For someone whose coaching fate is twisting in the wind, Tulane’s Curtis Johnson was focused on just one thing Monday.

“I want our players playing for the man next to them, especially the seniors,” Johnson said after his team began preparations for Friday’s season finale against Tulsa. “That’s the only thing I want them to worry about. I want to win this game so our seniors can be carried off the field.”

But, like Les Miles, isn’t he coaching for his job?

“You should be coaching for your job every day,” Johnson said. “That’s why we’re in this business.”

But Johnson obviously knows that, by next week, he could be out of a job.

That’s when Tulane could — and should — name its new athletic director. Interviews were held for the five finalists this past weekend, with the two final finalists expected to meet with school president Michael Fitts next week.

Whenever that person is named, his or her first order of business will be to determine whether Johnson should be brought back for a fifth season. That is, if the decision hasn’t already been made by Fitts or the athletics committee of the board of trustees. According to one source, deputy director Barbara Burke, one of the finalists, already is vetting the résumés of potential new coaches.

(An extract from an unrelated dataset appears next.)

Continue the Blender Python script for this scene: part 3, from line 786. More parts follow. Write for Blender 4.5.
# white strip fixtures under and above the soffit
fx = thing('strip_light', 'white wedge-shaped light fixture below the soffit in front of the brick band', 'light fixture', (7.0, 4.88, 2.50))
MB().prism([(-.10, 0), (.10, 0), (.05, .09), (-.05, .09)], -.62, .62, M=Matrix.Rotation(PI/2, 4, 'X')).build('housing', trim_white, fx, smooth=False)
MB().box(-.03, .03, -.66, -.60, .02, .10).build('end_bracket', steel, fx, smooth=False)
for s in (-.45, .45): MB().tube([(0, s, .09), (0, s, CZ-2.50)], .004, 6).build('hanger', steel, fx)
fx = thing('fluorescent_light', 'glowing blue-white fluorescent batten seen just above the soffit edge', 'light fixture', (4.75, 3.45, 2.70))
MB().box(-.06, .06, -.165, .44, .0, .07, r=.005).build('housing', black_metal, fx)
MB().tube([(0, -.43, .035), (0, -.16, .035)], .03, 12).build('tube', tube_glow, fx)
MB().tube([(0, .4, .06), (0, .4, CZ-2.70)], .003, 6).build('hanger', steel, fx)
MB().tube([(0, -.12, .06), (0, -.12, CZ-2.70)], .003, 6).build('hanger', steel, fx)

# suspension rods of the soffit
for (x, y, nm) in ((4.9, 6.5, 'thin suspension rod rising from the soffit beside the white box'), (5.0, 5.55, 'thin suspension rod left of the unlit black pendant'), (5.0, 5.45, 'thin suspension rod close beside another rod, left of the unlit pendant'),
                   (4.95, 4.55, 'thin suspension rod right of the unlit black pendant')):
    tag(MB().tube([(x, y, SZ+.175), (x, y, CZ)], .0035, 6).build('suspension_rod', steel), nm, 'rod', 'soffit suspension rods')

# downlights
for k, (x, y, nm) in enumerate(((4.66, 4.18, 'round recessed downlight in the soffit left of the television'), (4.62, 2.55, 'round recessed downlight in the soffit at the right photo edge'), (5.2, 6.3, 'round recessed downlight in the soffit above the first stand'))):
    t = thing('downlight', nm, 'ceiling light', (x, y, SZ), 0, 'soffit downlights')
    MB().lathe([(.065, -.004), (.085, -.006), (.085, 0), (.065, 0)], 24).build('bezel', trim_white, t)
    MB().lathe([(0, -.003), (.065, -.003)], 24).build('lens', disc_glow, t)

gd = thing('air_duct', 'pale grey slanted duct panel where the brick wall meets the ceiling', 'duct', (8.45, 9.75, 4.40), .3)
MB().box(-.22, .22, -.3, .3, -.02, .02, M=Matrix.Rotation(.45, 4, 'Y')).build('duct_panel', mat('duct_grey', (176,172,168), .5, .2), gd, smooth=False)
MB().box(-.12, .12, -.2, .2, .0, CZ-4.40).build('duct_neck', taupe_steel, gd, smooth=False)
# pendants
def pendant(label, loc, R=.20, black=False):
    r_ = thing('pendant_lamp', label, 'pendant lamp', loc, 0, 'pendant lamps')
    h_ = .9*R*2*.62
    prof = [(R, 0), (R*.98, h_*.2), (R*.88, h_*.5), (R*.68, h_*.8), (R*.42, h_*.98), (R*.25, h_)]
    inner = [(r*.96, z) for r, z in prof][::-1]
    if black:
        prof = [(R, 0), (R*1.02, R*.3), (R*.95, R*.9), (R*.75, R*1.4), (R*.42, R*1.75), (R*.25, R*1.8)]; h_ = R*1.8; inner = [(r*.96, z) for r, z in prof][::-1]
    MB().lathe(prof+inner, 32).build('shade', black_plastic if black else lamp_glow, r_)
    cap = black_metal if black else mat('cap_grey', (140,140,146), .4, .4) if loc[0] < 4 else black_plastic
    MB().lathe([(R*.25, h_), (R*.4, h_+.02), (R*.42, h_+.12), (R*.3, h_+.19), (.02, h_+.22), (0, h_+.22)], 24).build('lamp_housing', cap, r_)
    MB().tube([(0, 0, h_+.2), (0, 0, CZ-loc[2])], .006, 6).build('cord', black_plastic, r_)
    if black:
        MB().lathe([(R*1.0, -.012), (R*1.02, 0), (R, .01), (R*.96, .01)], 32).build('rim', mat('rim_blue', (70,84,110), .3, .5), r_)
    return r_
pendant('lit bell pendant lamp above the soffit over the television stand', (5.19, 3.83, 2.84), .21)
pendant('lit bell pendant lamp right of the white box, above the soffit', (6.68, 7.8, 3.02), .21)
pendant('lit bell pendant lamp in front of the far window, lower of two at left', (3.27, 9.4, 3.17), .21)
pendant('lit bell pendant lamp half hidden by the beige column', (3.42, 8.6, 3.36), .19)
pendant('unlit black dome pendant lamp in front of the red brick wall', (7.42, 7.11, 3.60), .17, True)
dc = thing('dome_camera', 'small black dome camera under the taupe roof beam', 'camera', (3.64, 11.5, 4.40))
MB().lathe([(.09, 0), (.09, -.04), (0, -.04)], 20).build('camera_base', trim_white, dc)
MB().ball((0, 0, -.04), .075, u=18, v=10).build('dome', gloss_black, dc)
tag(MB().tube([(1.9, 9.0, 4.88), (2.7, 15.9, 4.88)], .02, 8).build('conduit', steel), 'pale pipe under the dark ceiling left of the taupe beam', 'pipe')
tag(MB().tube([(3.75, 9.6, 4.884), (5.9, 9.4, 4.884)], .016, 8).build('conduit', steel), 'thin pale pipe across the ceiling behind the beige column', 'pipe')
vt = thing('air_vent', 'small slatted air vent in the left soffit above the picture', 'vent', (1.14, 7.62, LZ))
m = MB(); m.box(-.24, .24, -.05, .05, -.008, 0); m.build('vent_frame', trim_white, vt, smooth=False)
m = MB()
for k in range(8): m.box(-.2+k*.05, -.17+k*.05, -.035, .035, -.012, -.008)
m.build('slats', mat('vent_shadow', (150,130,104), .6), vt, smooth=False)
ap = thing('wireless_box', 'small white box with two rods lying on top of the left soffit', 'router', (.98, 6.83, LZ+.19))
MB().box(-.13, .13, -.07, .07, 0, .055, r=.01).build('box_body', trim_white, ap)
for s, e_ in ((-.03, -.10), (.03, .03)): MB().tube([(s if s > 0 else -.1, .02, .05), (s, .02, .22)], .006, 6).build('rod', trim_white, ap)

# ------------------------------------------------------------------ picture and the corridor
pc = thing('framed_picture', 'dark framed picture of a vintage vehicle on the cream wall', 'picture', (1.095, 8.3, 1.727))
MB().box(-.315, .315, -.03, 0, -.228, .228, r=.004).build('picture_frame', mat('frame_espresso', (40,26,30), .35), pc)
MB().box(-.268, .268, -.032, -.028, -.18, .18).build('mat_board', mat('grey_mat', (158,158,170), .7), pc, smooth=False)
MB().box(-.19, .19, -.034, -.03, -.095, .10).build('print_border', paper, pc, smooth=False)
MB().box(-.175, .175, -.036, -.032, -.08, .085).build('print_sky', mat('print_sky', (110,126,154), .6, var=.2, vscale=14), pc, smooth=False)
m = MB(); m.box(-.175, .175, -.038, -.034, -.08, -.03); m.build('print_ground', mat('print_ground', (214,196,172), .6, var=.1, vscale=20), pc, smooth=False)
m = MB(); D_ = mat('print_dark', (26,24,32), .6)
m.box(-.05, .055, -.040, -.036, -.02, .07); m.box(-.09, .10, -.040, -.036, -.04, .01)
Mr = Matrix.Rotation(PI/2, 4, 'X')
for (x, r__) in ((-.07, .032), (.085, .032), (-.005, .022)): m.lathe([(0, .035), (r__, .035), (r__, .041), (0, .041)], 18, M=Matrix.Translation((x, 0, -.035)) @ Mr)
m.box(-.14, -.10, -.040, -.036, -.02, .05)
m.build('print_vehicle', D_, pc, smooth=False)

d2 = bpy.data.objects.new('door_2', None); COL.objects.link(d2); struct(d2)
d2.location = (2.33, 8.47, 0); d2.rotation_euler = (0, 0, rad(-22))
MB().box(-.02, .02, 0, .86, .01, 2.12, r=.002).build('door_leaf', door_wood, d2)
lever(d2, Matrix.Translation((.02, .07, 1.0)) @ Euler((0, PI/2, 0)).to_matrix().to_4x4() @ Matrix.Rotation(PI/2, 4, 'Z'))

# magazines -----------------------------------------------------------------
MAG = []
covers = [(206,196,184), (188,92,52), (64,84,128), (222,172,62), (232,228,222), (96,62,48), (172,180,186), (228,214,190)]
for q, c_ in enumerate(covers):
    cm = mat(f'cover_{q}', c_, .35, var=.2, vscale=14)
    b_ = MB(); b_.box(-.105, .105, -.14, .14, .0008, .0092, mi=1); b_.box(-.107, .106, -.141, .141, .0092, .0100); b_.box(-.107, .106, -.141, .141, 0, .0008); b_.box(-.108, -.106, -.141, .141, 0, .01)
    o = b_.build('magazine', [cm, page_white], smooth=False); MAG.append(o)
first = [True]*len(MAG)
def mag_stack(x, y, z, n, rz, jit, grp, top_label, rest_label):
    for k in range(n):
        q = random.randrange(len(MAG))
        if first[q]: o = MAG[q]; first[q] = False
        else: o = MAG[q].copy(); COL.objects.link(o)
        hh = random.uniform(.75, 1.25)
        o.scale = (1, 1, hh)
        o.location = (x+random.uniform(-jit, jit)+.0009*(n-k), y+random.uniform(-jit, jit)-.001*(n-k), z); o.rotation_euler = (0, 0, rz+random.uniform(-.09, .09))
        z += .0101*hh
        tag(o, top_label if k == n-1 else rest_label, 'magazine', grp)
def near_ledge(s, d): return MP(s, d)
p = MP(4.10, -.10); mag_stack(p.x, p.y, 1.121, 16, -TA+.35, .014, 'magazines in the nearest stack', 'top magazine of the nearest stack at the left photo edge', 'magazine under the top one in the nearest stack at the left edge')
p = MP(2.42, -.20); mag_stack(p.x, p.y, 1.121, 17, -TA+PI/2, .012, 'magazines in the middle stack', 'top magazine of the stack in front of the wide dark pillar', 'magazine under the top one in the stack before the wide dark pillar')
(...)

Certainly it’s an unusual situation. But that’s just due diligence.

“I haven’t had conversations with anyone about anything like that,” said Johnson, who is 15-33 in four seasons, including a 3-8 mark this year. “And as far as who the next AD is, I’ve never been one to focus outside my little world. And my little world this week is our seniors. I want to be able to send them out like SMU did theirs.”

Johnson had a front-row seat for that Saturday night, watching the Mustangs demolish the Wave 49-21. The Mustangs came in only 1-9 under first-year coach Chad Morris.

On that night, though, the Mustangs revived memories of the old Pony Express days, outgaining the Wave 518-328 — including 335-104 at halftime, at which time the home team lead 35-7.

One of those SMU touchdowns came via a blocked field-goal attempt, another in a series of special-teams disasters for the Wave dating back three seasons.

All things considered, it may have been Tulane’s poorest showing under Johnson, not just this season but since the former Saints wide receivers coach was given the job in 2012.

It was the sixth defeat this year by at least 28 points, the most in school history — which, considering Tulane’s track record, is a low point among low points.

“The disappointing thing is, as a team, we haven’t figured out how to go full pedal every week, because we’re not good enough to do it any other way,” Johnson said.

If, after four seasons, Johnson hasn’t been able to convince his team to do that, especially coming off a win at Army the week before, that’s a serious indictment of where things stand.

It’s also not a good sign that starting offensive linemen Colton Hanson and Nathan Shienle, both redshirt juniors, will take part in Senior Day ceremonies Friday.

Also, Johnson is saying that he underestimated the strength of the American Athletic Conference, whose membership invitation Tulane accepted a week after he had become coach. At the same time, improving the Wave’s talent level has been “moving slowly” and “it’s been a long climb for us.”

That talent gap isn’t going to mend itself.

SMU certainly played like the better team Saturday.

And Tulsa, which won just two games last year — one of which was a 38-31 double-overtime opener against Tulane — will come to New Orleans on Friday playing for bowl eligibility under first-year coach Philip Montgomery.

SMU and Tulsa are Tulane’s like institutions in the AAC. Both changed coaches after miserable seasons in 2014.

They don’t appear to be accepting the status quo.

And neither is Johnson.

“Whenever I start something, I want to finish it,” he said. “I love the people in (the athletic department) and on this campus. I love our kids because they are outstanding. I want to make it right for them.”

Johnson said he hopes to meet with his new athletic director as soon as possible to outline his vision for the future of the program, which would include “adding a couple of things here and adding players there.”

While he obviously would not say he’s going to make staff changes, which he should have a year ago, Johnson did say he “will do what’s best for the university and what’s best for the team.”

So are those who are determining his fate.

And, for CJ, the signs do not look good.